資本主義的な成長の論理に浸かっている私たちが、どのように「脱成長」や「ポスト資本主義」を実現できるのか、その難しさについての意見も出ました。
「成長」に代わる理論的展望を示すものとして、見田宗介の「高原社会」(『現代社会はどこに向かうか——高原の見晴らしを切り開くこと』)や広井良典の「定常型社会」(『定常型社会: 新しい「豊かさ」の構想』)が挙げられました。
こうした理論的視座を携えたうえで、それを実現するためにどのような実践がありうるのか。それを考えていくことが、社会実装を強調する本学科の目指すべきところであるとの議論になりました。

感想

ローカルな分断とグローバルな過剰接続が同時並行で進む現代において、どのような「コモンズ」があり得るでしょうか。それを考えることは、「私たち」というものを再編成することと同義であるように感じます。分断と接続の果てに、それまで自明だった「コミュニティ」の境界が崩されていく中で、いかに「私たち」のコモンセンスを取り戻していくのか。その問いは、いくつかの課題を含んでいます。一つは、「私たち」には誰が含まれるのかという倫理的課題です。コモンズというものは(自然)環境と切り離すことはできず、マルチスピーシーズ(多種)人類学が焦点を当ててきたような「非人間」の存在も、多声的なコモンセンスを形作る重要なアクターとなるでしょう。もう一つは、どのように「他者」を繋いでいくのかという実践的課題です。私たちは、どの二人をとっても完全に重なり合うということはなく、分かり合えないものが必ず存在するでしょう。同じ人間という種でそうなのですから、いわんや多種をや、です。それぞれが別の存在であることを前提にしたうえで、どのように、あるべき状態を共に志向していくべきでしょうか。
ドミニク・チェン氏は『未来をつくる言葉 わかりあえなさをつなぐために』で以下のように述べています。

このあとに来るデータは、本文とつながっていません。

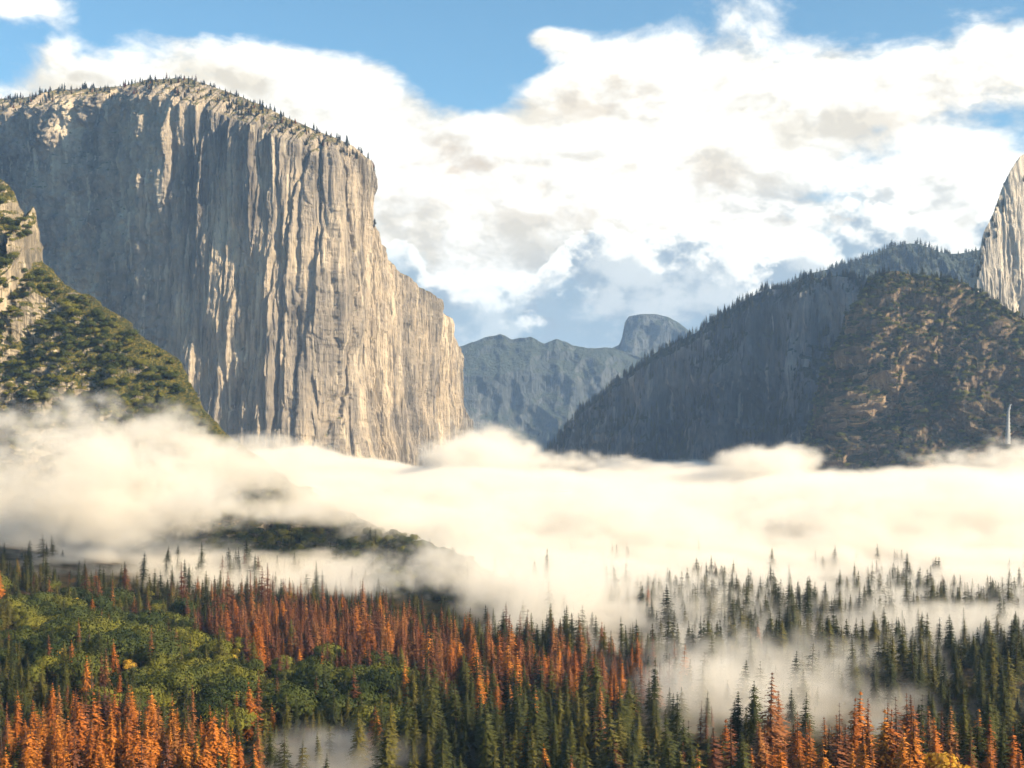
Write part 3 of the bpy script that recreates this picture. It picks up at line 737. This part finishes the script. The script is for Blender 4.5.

そもそも、コミュニケーションとは、わかりあうためのものではなく、わかりあえなさを互いに受け止め、それでもなお共に在ることを受け容れるための技法である。「完全な翻訳」などというものが不可能であるのと同じように、わたしたちは互いを完全にわかりあうことなどできない。それでも、わかりあえなさをつなぐことによって、その結び目から新たな意味と価値が湧き出てくる。

『未来をつくる言葉 わかりあえなさをつなぐために』(p197-198)

『コモンズ思考をマッピングする』の中でも、コミュニティにおける行為者同士の相互作用の重要性が説かれていました。「コモンズ」とは、「私たち」の境界を絶えず調整しながら、より良きあり方を志向するような、動的プロセスそのものなのかもしれません。そして、そのような考え方は、この研究室が取り組んでいる「(広義の)デザイン」を考えるうえでも重要です。「デザイン」というものも「コモンズ思考」に合流し、視座を共有する領域の一つであるといえるのではないでしょうか。